#### EXERCISE
Copy each line containing the word "picture" from the records that follow, please.

#### EXCERPTED DATA
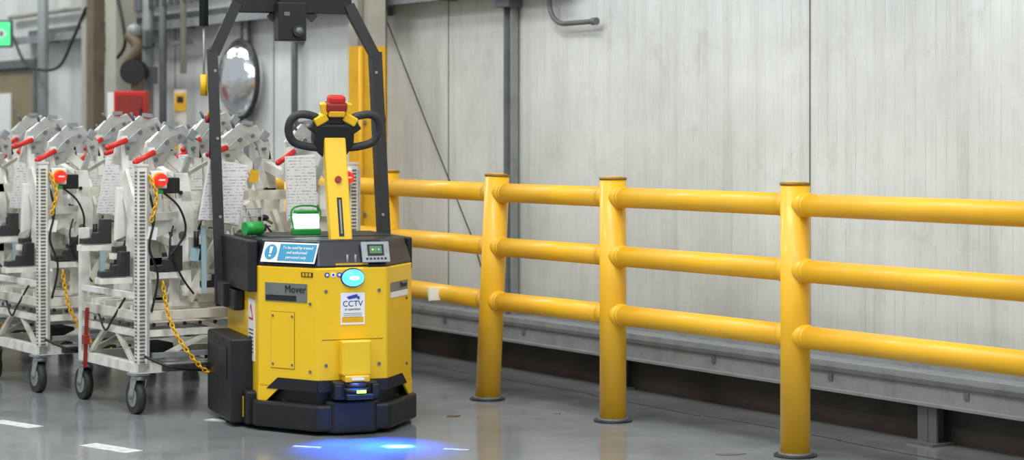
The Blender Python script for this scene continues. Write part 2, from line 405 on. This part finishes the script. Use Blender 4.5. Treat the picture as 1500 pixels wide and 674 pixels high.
# yellow skirt corners
for sx in (-1,1):
    b.box((sx*(H-.012),.55,.18),(.024,.5,.09),'yel')
bump=inset(-.025)
b.prism(bump,.125,'blk',T((0,0,.02)),bev=.014)
b.prism([(-.1,-.04),(.1,-.04),(.13,0),(.13,.05),(-.13,.05),(-.13,0)],.15,'blk',T((0,0,.012)),bev=.01)
def facet(side,s,z,off=0):
    if side==0:
        return T((s,-off,z))@Matrix.Rotation(math.pi/2,4,'X')
    ang=math.atan2(.3,H-.17)*side
    mid=Vector((side*(H+.17)/2,.15,z))
    R=Matrix.Rotation(ang,4,'Z')
    return T(mid)@R@T((s,-off,0))@Matrix.Rotation(math.pi/2,4,'X')
b.prism([(-.185,0),(-.14,.0),(-.05,.075),(-.185,.075)],.01,'yel',facet(-1,0,.14,-.008))
b.prism([(.185,0),(.14,.0),(.05,.075),(.185,.075)],.01,'yel',facet(1,0,.14,-.008))
# black scoop cut into the lower skirt, either side of the scanner
b.prism([(-.13,0),(.185,0),(.185,.055),(-.06,.055)],.004,'blk',facet(-1,0,.205,.001))
b.prism([(-.185,0),(.10,0),(.03,.055),(-.185,.055)],.004,'blk',facet(1,0,.205,.001))
b.prism([(-.17,0),(.17,0),(.17,.055),(-.17,.055)],.004,'blk',facet(0,0,.205,.001))
def plate(side,s,z,w,h,m,off=.0,th=.003):
    b.prism([(-w/2,-h/2),(w/2,-h/2),(w/2,h/2),(-w/2,h/2)],th,m,facet(side,s,z,off))
plate(-1,-.03,.44,.148,.272,'fencecap',0,.001)
plate(-1,-.03,.44,.142,.266,'yel',.0,.003)
for sx in(-.06,.06):
    for sz in(-.115,.115):
        q=facet(-1,-.03+sx,.44+sz,0)@Vector((0,0,0)); q2=facet(-1,-.03+sx,.44+sz,.006)@Vector((0,0,0)); b.cyl(q,q2,.006,'galvd',seg=8)
plate(0,0,.45,.3,.004,'fencecap',0,.001)
for sx in (-.13,.13): b.cyl((sx,0,.68),(sx,-.006,.68),.008,'galvd',seg=10); b.cyl((sx,0,.33),(sx,-.006,.33),.008,'galvd',seg=10)
for sz in (.3,.62): 
    q=facet(-1,.14,sz,0)@Vector((0,0,0)); q2=facet(-1,.14,sz,.006)@Vector((0,0,0)); b.cyl(q,q2,.007,'galvd',seg=8)
    q=facet(1,.1,sz,0)@Vector((0,0,0)); q2=facet(1,.1,sz,.006)@Vector((0,0,0)); b.cyl(q,q2,.007,'galvd',seg=8)
b.obj(tt)
b=B('labels')
plate(-1,-.01,.668,.26,.088,'grey',0,.003); plate(-1,-.04,.641,.19,.026,'ink',0,.004)
plate(1,-.01,.672,.25,.075,'grey',0,.003); plate(1,-.01,.65,.25,.028,'wht',0,.004)
plate(0,0,.595,.118,.15,'wht',0,.003)
plate(0,0,.543,.105,.025,'yel2',0,.0036)
for i in range(3): plate(0,0,.573-.0085*i,.09,.002,'ink',0,.0036)
b.prism([(-.03,0),(.02,.012),(.028,-.004),(-.02,-.012)],.002,'navy',facet(0,0.0,.652,.003)); plate(0,.028,.647,.01,.014,'navy',.003,.0036)
for i,m in enumerate(('navy','wht','navy','wht')):
    q=facet(0,-.125+i*.03,.757,0)@Vector((0,0,0)); b.cyl(q,q+Vector((0,-.003,0)),.012,m,seg=16)
    b.cyl(q+Vector((0,-.003,0)),q+Vector((0,-.004,0)),.006,'wht' if m=='navy' else 'navy',seg=12)
plate(-1,.12,.757,.07,.022,'ink',0,.003)
for i in range(3): plate(-1,.1+i*.02,.757,.014,.016,'yel2',.002,.0025)
b.obj(tt)
b=B('flank_sign')
b.box((-H-.002,.44,.47),(.004,.13,.30),'wht')
b.prism([(-.045,0),(.045,0),(0,.075)],.003,'red',T((-H-.004,.44,.52))@Matrix.Rotation(-math.pi/2,4,'Z')@Matrix.Rotation(math.pi/2,4,'X'))
b.prism([(-.028,0),(.028,0),(0,.045)],.002,'wht',T((-H-.007,.44,.53))@Matrix.Rotation(-math.pi/2,4,'Z')@Matrix.Rotation(math.pi/2,4,'X'))
for i in range(7): b.box((-H-.005,.44,.47-.018*i),(.002,.09,.005),'ink')
b.obj(tt)
rx=lambda a:Matrix.Rotation(a,4,'X')
addtext('Mover',tt,facet(-1,.05,.684,.0045),.05,'ink','maker_label_text')
addtext('Mover',tt,facet(1,.05,.69,.0045),.04,'ink','maker_label_text_side')
addtext('CCTV',tt,facet(0,0,.618,.0035),.038,'ink','cctv_text')
addtext('in operation',tt,facet(0,0,.593,.0035),.016,'ink','cctv_subtext')

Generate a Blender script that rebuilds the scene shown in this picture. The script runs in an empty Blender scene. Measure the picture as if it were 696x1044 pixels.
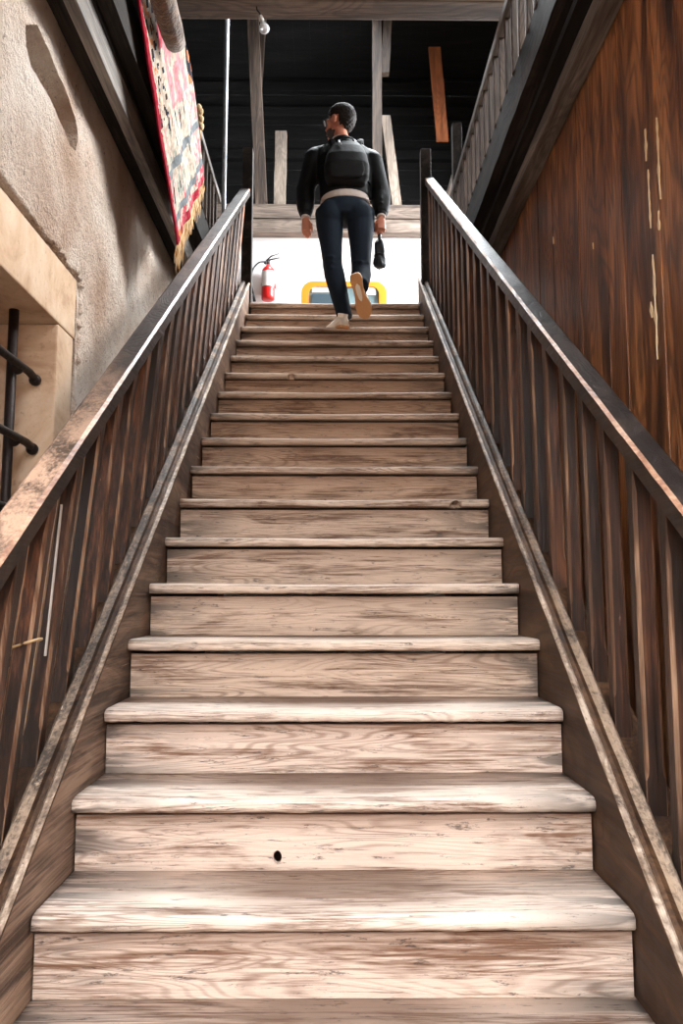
import bpy, bmesh, math, random
from mathutils import Vector, Matrix, noise, Euler
random.seed(7)
PI = math.pi
C = bpy.context.scene.collection
V = Vector

# ------------------------------------------------------------------ camera
CAM_H = 1.096
F_PX = 812.0
TH = math.atan(88 / 812); PS = math.atan(7 / 812)
cd = bpy.data.cameras.new('camera'); cam = bpy.data.objects.new('camera', cd); C.objects.link(cam)
cam.location = (0, 0, CAM_H)
cam.rotation_euler = (PI / 2 + TH, 0, -PS)
cd.sensor_fit = 'VERTICAL'; cd.sensor_height = 36.0; cd.lens = F_PX / 1044 * 36.0
cd.clip_start = 0.05
bpy.context.scene.camera = cam

# ------------------------------------------------------------------ stair geometry
RISE = 0.192; RUN = 0.2674; Y1 = 1.889; Z1 = 0.384; HW = 0.68
SL = RISE / RUN
def nz(y): return Z1 + (y - Y1) * SL          # height of the nosing line
LAND = Z1 + 16 * RISE                          # landing level 3.456
YL = Y1 + 16 * RUN                             # landing edge 6.167

# ------------------------------------------------------------------ materials
def s2l(c):
    return tuple(((x / 255) / 12.92 if x / 255 <= 0.04045 else ((x / 255 + 0.055) / 1.055) ** 2.4) for x in c) + (1.0,)

class NT:
    def __init__(s, name):
        s.m = bpy.data.materials.new(name); s.m.use_nodes = True
        s.t = s.m.node_tree; s.n = s.t.nodes; s.b = s.n['Principled BSDF']
    def new(s, t, **kw):
        n = s.n.new(t)
        for k, v in kw.items(): setattr(n, k, v)
        return n
    def link(s, a, b): s.t.links.new(a, b)
    def coords(s, scale=(1, 1, 1), rnd=True):
        tc = s.new('ShaderNodeTexCoord'); mp = s.new('ShaderNodeMapping')
        mp.inputs['Scale'].default_value = scale
        if rnd:
            oi = s.new('ShaderNodeObjectInfo')
            m = s.new('ShaderNodeVectorMath', operation='SCALE'); m.inputs[0].default_value = (37, 53, 71)
            s.link(oi.outputs['Random'], m.inputs['Scale'])
            a = s.new('ShaderNodeVectorMath', operation='ADD')
            s.link(tc.outputs['Object'], a.inputs[0]); s.link(m.outputs[0], a.inputs[1])
            s.link(a.outputs[0], mp.inputs[0])
        else:
            s.link(tc.outputs['Object'], mp.inputs[0])
        return mp.outputs[0]
    def noise(s, vec, scale, detail=4, rough=0.6, dist=0.0):
        n = s.new('ShaderNodeTexNoise'); n.inputs['Scale'].default_value = scale
        n.inputs['Detail'].default_value = detail; n.inputs['Roughness'].default_value = rough
        n.inputs['Distortion'].default_value = dist
        s.link(vec, n.inputs['Vector']); return n.outputs['Fac']
    def ramp(s, fac, stops, interp='LINEAR'):
        r = s.new('ShaderNodeValToRGB'); r.color_ramp.interpolation = interp
        e = r.color_ramp.elements
        while len(e) < len(stops): e.new(0.5)
        for i, (p, c) in enumerate(stops):
            e[i].position = p; e[i].color = c if len(c) == 4 else s2l(c)
        s.link(fac, r.inputs[0]); return r.outputs[0]
    def val(s, fac, a, b, lo=0.0, hi=1.0):
        m = s.new('ShaderNodeMapRange'); m.clamp = True
        m.inputs[1].default_value = a; m.inputs[2].default_value = b
        m.inputs[3].default_value = lo; m.inputs[4].default_value = hi
        s.link(fac, m.inputs[0]); return m.outputs[0]
    def mix(s, fac, a, b, mode='MIX'):
        m = s.new('ShaderNodeMix', data_type='RGBA', blend_type=mode)
        for sock, v in ((m.inputs[0], fac), (m.inputs[6], a), (m.inputs[7], b)):
            if hasattr(v, 'is_output'): s.link(v, sock)
            elif isinstance(v, (int, float)): sock.default_value = v
            else: sock.default_value = v if len(v) == 4 else s2l(v)
        return m.outputs[2]
    def math(s, op, a, b=None):
        m = s.new('ShaderNodeMath', operation=op)
        for i, v in enumerate((a, b)):
            if v is None: continue
            if hasattr(v, 'is_output'): s.link(v, m.inputs[i])
            else: m.inputs[i].default_value = v
        return m.outputs[0]
    def bump(s, h, strength=0.3, dist=0.01):
        b = s.new('ShaderNodeBump'); b.inputs['Strength'].default_value = strength
        b.inputs['Distance'].default_value = dist
        s.link(h, b.inputs['Height']); s.link(b.outputs[0], s.b.inputs['Normal'])
    def color(s, c):
        if hasattr(c, 'is_output'): s.link(c, s.b.inputs['Base Color'])
        else: s.b.inputs['Base Color'].default_value = s2l(c)
    def rough(s, r):
        if hasattr(r, 'is_output'): s.link(r, s.b.inputs['Roughness'])
        else: s.b.inputs['Roughness'].default_value = r

def axis_scale(axis, along, across):
    return tuple(along if a == axis else across for a in 'xyz')

def wood(name, dark, mid, light, axis='z', rough=(0.45, 0.75), fleck=None, fleck_amt=0.62, rings=0.35,
         bumps=0.35, spec=0.5, vary=0.25, near=None, streak=3.0, tone=0.0):
    t = NT(name)
    co = t.coords((1, 1, 1))
    def mapped(sc):
        m = t.new('ShaderNodeMapping'); m.inputs['Scale'].default_value = sc
        t.link(co, m.inputs[0]); return m.outputs[0]
    fine = t.noise(mapped(axis_scale(axis, 2.6, 110)), 1.0, 7, 0.7, 0.3)
    broad = t.noise(mapped(axis_scale(axis, 1.1, streak * 3)), 1.0, 4, 0.6, 0.6)
    patch = t.noise(mapped(axis_scale(axis, 1.4, 5)), 1.0, 3, 0.55, 0.2)
    # cathedral grain: contour lines of a stretched noise
    r0 = t.noise(mapped(axis_scale(axis, 0.9, 4.5)), 1.0, 2, 0.45, 0.4)
    r1 = t.math('SINE', t.math('MULTIPLY', r0, 110.0))
    r2 = t.val(r1, -0.2, 1.0, 0.0, 1.0)
    f = t.math('ADD', t.math('MULTIPLY', fine, 0.5), t.math('MULTIPLY', broad, 0.6))
    base = t.ramp(f, [(0.42, dark), (0.54, mid), (0.66, light)])
    c = t.mix(t.math('MULTIPLY', r2, rings), base, dark)
    if vary:
        c = t.mix(t.val(patch, 0.48, 0.68, 0, vary), c, dark)
    if fleck:
        fk = t.noise(mapped(axis_scale(axis, 3.0, 30)), 1.0, 6, 0.75, 0.6)
        c = t.mix(t.val(fk, fleck_amt, fleck_amt + 0.05, 0, 0.85), c, fleck)
    if tone:
        oi = t.new('ShaderNodeObjectInfo'); c = t.mix(t.val(oi.outputs['Random'], 0.1, 0.9, 0.0, tone), c, dark)
    if near:   # near = (coordinate, from, to, colour): worn bare where most hands and feet go
        ax, a0, a1, colr, amt = near
        tc = t.new('ShaderNodeTexCoord'); sp = t.new('ShaderNodeSeparateXYZ'); t.link(tc.outputs['Object'], sp.inputs[0])
        w = t.val(sp.outputs[ax], a0, a1, amt, 0.0)
        w2 = t.math('MULTIPLY', w, t.val(f, 0.46, 0.60, 0.12, 1.0))
        c = t.mix(w2, c, colr)
    t.color(c)
    t.rough(t.val(fine, 0.3, 0.7, rough[0], rough[1]))
    t.b.inputs['Specular IOR Level'].default_value = spec
    hgt = t.math('SUBTRACT', t.math('ADD', t.math('MULTIPLY', fine, 0.8), t.math('MULTIPLY', broad, 0.3)), t.math('MULTIPLY', r2, 0.25))
    t.bump(hgt, bumps, 0.006)
    return t.m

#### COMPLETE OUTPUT
The Blender Python script for this scene continues. Write part 2, from line 405 on. This part finishes the script. Use Blender 4.5. Treat the picture as 1500 pixels wide and 674 pixels high.
Generate a Blender script that rebuilds the scene shown in this picture. The script runs in an empty Blender scene. Measure the picture as if it were 696x1044 pixels.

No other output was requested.